Prompt | Reproduce every entry exactly and leave its pictures out.

__________________________________________________

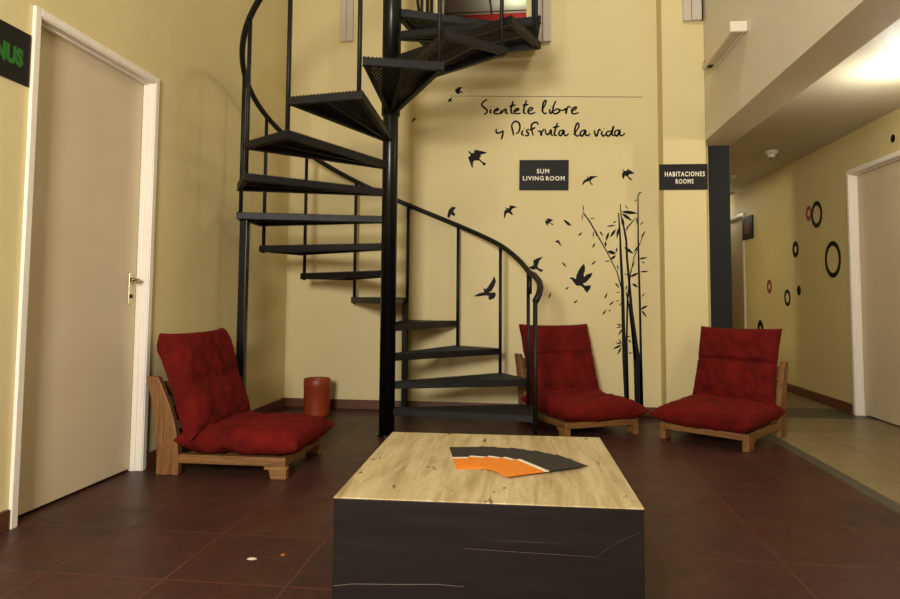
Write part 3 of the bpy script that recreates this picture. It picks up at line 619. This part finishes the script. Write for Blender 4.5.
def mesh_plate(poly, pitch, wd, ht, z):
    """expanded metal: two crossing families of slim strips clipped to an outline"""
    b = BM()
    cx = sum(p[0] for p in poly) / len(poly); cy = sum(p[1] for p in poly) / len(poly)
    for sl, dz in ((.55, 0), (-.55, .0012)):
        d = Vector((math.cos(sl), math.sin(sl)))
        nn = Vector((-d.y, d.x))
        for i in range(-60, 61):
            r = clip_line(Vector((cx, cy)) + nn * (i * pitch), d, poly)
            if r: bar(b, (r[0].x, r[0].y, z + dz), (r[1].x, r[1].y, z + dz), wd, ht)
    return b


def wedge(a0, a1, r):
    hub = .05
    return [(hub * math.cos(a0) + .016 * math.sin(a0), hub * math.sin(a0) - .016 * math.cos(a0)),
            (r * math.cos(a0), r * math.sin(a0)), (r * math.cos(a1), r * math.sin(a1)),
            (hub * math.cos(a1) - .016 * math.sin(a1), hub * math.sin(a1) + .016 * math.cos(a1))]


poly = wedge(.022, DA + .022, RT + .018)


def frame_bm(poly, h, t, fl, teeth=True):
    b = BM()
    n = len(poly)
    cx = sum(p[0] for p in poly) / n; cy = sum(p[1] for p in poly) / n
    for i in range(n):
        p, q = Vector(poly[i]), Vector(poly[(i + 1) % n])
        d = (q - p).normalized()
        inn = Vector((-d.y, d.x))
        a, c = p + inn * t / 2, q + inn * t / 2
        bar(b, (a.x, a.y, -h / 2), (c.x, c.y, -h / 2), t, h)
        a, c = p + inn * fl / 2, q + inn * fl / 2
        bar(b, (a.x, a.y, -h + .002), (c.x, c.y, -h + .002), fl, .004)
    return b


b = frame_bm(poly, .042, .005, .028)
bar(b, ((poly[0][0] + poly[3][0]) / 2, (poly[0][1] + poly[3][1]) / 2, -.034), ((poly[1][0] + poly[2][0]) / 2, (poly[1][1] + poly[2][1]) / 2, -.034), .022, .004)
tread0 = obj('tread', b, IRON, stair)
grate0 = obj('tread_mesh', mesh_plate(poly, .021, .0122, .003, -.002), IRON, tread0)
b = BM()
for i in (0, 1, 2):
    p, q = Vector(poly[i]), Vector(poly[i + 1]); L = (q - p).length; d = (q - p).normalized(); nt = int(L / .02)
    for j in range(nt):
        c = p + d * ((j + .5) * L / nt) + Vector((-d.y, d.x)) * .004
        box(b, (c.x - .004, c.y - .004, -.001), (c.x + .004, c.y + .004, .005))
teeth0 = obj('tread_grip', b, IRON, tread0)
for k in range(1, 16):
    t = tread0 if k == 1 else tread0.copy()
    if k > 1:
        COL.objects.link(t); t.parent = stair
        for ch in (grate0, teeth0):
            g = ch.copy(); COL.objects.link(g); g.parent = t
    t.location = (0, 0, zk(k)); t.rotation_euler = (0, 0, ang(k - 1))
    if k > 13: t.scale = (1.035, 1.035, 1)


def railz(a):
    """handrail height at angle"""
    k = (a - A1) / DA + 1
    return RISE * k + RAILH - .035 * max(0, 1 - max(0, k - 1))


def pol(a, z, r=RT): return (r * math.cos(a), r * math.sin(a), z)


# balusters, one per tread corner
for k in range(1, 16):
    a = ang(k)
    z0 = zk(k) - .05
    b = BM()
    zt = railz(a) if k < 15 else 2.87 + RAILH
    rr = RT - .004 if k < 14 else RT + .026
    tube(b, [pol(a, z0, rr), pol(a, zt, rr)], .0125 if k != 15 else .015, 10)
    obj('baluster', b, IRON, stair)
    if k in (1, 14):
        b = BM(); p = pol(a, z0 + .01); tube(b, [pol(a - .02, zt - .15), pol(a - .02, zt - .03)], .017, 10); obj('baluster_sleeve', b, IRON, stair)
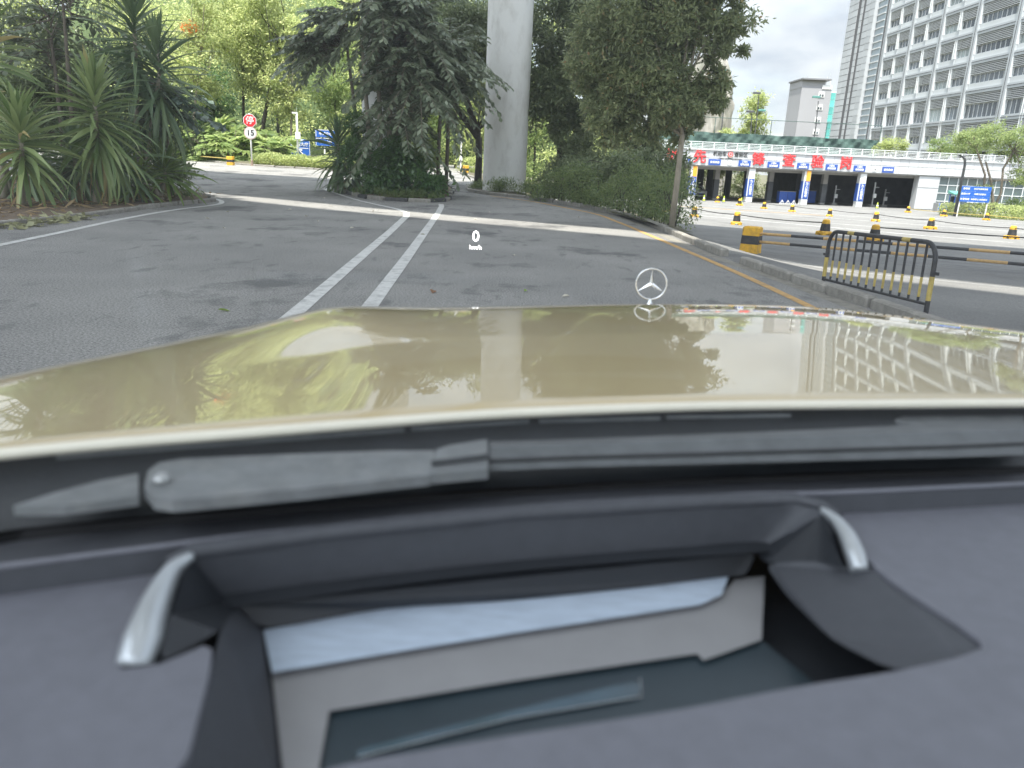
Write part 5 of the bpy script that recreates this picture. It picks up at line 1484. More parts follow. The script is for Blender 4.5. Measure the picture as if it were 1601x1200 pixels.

__________________________________________________

Expected output |
Write part 3 of the bpy script that recreates this picture. It picks up at line 619. This part finishes the script. Write for Blender 4.5.
def mesh_plate(poly, pitch, wd, ht, z):
    """expanded metal: two crossing families of slim strips clipped to an outline"""
    b = BM()
    cx = sum(p[0] for p in poly) / len(poly); cy = sum(p[1] for p in poly) / len(poly)
    for sl, dz in ((.55, 0), (-.55, .0012)):
        d = Vector((math.cos(sl), math.sin(sl)))
        nn = Vector((-d.y, d.x))
        for i in range(-60, 61):
            r = clip_line(Vector((cx, cy)) + nn * (i * pitch), d, poly)
            if r: bar(b, (r[0].x, r[0].y, z + dz), (r[1].x, r[1].y, z + dz), wd, ht)
    return b


def wedge(a0, a1, r):
    hub = .05
    return [(hub * math.cos(a0) + .016 * math.sin(a0), hub * math.sin(a0) - .016 * math.cos(a0)),
            (r * math.cos(a0), r * math.sin(a0)), (r * math.cos(a1), r * math.sin(a1)),
            (hub * math.cos(a1) - .016 * math.sin(a1), hub * math.sin(a1) + .016 * math.cos(a1))]


poly = wedge(.022, DA + .022, RT + .018)


def frame_bm(poly, h, t, fl, teeth=True):
    b = BM()
    n = len(poly)
    cx = sum(p[0] for p in poly) / n; cy = sum(p[1] for p in poly) / n
    for i in range(n):
        p, q = Vector(poly[i]), Vector(poly[(i + 1) % n])
        d = (q - p).normalized()
        inn = Vector((-d.y, d.x))
        a, c = p + inn * t / 2, q + inn * t / 2
        bar(b, (a.x, a.y, -h / 2), (c.x, c.y, -h / 2), t, h)
        a, c = p + inn * fl / 2, q + inn * fl / 2
        bar(b, (a.x, a.y, -h + .002), (c.x, c.y, -h + .002), fl, .004)
    return b


b = frame_bm(poly, .042, .005, .028)
bar(b, ((poly[0][0] + poly[3][0]) / 2, (poly[0][1] + poly[3][1]) / 2, -.034), ((poly[1][0] + poly[2][0]) / 2, (poly[1][1] + poly[2][1]) / 2, -.034), .022, .004)
tread0 = obj('tread', b, IRON, stair)
grate0 = obj('tread_mesh', mesh_plate(poly, .021, .0122, .003, -.002), IRON, tread0)
b = BM()
for i in (0, 1, 2):
    p, q = Vector(poly[i]), Vector(poly[i + 1]); L = (q - p).length; d = (q - p).normalized(); nt = int(L / .02)
    for j in range(nt):
        c = p + d * ((j + .5) * L / nt) + Vector((-d.y, d.x)) * .004
        box(b, (c.x - .004, c.y - .004, -.001), (c.x + .004, c.y + .004, .005))
teeth0 = obj('tread_grip', b, IRON, tread0)
for k in range(1, 16):
    t = tread0 if k == 1 else tread0.copy()
    if k > 1:
        COL.objects.link(t); t.parent = stair
        for ch in (grate0, teeth0):
            g = ch.copy(); COL.objects.link(g); g.parent = t
    t.location = (0, 0, zk(k)); t.rotation_euler = (0, 0, ang(k - 1))
    if k > 13: t.scale = (1.035, 1.035, 1)


def railz(a):
    """handrail height at angle"""
    k = (a - A1) / DA + 1
    return RISE * k + RAILH - .035 * max(0, 1 - max(0, k - 1))


def pol(a, z, r=RT): return (r * math.cos(a), r * math.sin(a), z)


# balusters, one per tread corner
for k in range(1, 16):
    a = ang(k)
    z0 = zk(k) - .05
    b = BM()
    zt = railz(a) if k < 15 else 2.87 + RAILH
    rr = RT - .004 if k < 14 else RT + .026
    tube(b, [pol(a, z0, rr), pol(a, zt, rr)], .0125 if k != 15 else .015, 10)
    obj('baluster', b, IRON, stair)
    if k in (1, 14):
        b = BM(); p = pol(a, z0 + .01); tube(b, [pol(a - .02, zt - .15), pol(a - .02, zt - .03)], .017, 10); obj('baluster_sleeve', b, IRON, stair)
Write part 5 of the bpy script that recreates this picture. It picks up at line 1484. More parts follow. The script is for Blender 4.5. Measure the picture as if it were 1601x1200 pixels.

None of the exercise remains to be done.